Putt for Peace

Memorial Day brings Jack Nicklaus's Memorial Tournament, a pairing of two polar opposites, golf and war.

The Memorial heralds the U.S. Open in two weeks, which this year will be staged before the courtiers, legislators, and soldiers of Washington, D.C., at Congressional Country Club.

Golf is so unnecessary, but pleasant, and war so terrible and yet seemingly so inevitable, that one hesitates to confront the stark difference between the two, as though to celebrate peacetime might jinx it.   

It's a recurring conflict throughout golf's history. One of the earliest recorded references to golf is from an edict King James II of Scotland issued against it in the mid-15th century, fearing golf might divert his subjects from practicing archery.

Students of the game also know that there is nothing at all new about golfers dressing in blazing, eye-popping colors: golfers originally wore bright reds and plaids to make themselves visible to hunters and archers. Remember when golf was anything but cool, in the late 1960's?

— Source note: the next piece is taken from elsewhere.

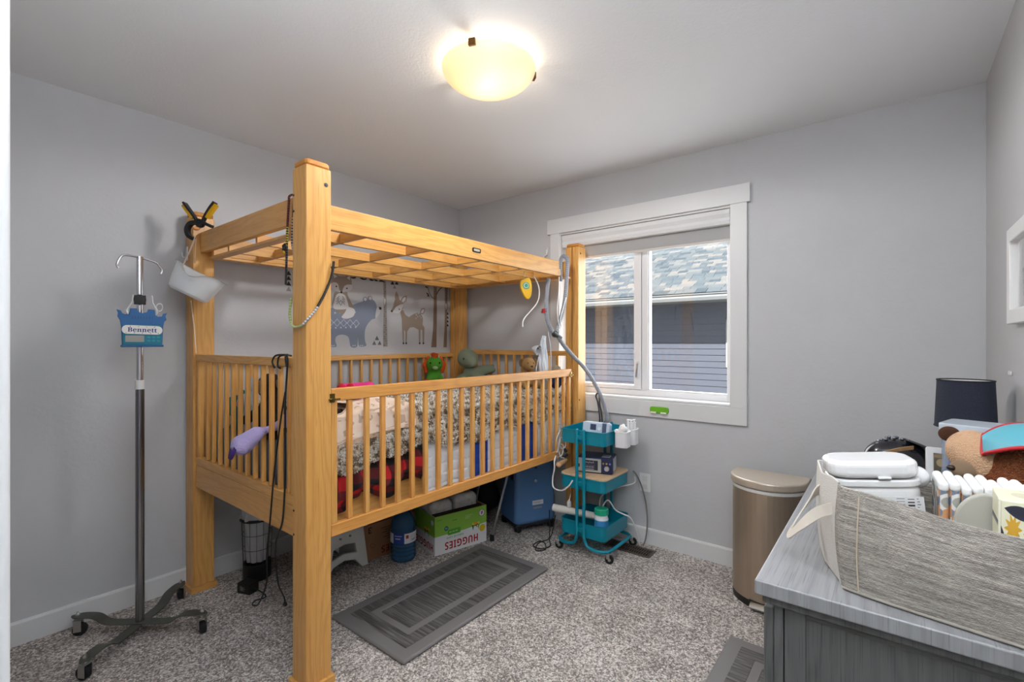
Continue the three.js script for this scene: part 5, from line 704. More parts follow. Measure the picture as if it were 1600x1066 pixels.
{ const t = thing('floor_vent', 'brown slotted floor register in the carpet beside the teal cart', 'vent', [1.64, 0.0, 0.145]); const m = M(0x5e5148, 0.5, { metalness: 0.4 }); part('frame', merge(span(-0.15, 0.15, 0.0005, 0.005, -0.06, -0.042, 0.001), span(-0.15, 0.15, 0.0005, 0.005, 0.042, 0.06, 0.001), span(-0.15, -0.135, 0.0005, 0.005, -0.042, 0.042, 0.001), span(0.135, 0.15, 0.0005, 0.005, -0.042, 0.042, 0.001)), m, t); part('dark_duct_sheet', span(-0.135, 0.135, 0.0003, 0.001, -0.042, 0.042, 0.0001), M(0x0c0b0a, 0.9), t); const s = box(0.005, 0.004, 0.083, 0.001); for (let i = 0; i < 18; i++) part('slat', s, m, t, [-0.1275 + i * 0.015, 0.003, 0]); part('slat', box(0.27, 0.004, 0.006, 0.001), m, t, [0, 0.0032, 0]); }  // black sheet under the slats stands for shade in the opening below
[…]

Look at old photographs and videotapes of Vietnam-era golf, showing plenty of fierce hawks arrayed more like peacocks, and you'll see how easy they made it for anti-golf snipers.

A recent Golf Digest story recounted the late CBS newscaster Edward R. Murrow trying to play out of a sand bunker when he heard that the Japanese were bombing Pearl Harbor: he later said he never quite got out of it. Something solitary and selfish about the game of golf becomes anathema in time of war: in World War II, no U.S. Open was held between 1942 and 1945, but there was a World Series.

Democratic presidential candidate Adlai Stevenson politely rebuked Eisenhower for the hours he spent on the links, but no one questioned whether a World War II general had earned the right to play. Perhaps another reason fewer seemed to mind was that Eisenhower was only a mediocre player. On the other hand, John F. Kennedy, playing a round out of the public eye during the 1960 presidential campaign, hit a spectacular approach on a par-3 and called out for the ball not to drop in the cup for a hole-in-one. He was afraid that his prowess on the links would leak to the public. (That Kennedy was the best golfer to live in the White House was at the time a well-kept secret.) 

The latest turn of irony comes with the ascent of the son of a Vietnam combat veteran to the very top of golf. If you're trying to figure out why golf seems to be so fashionable with so many people right now, perhaps there's a reason that goes beyond this charming young star's formidable makeup. It could be argued, as though he hadn't had enough going for him, that what Tiger Woods best represents -- more than a vindication of his own immense talent, or a defeat of racism, or the power of a good family, is a redemption of the promise of peace.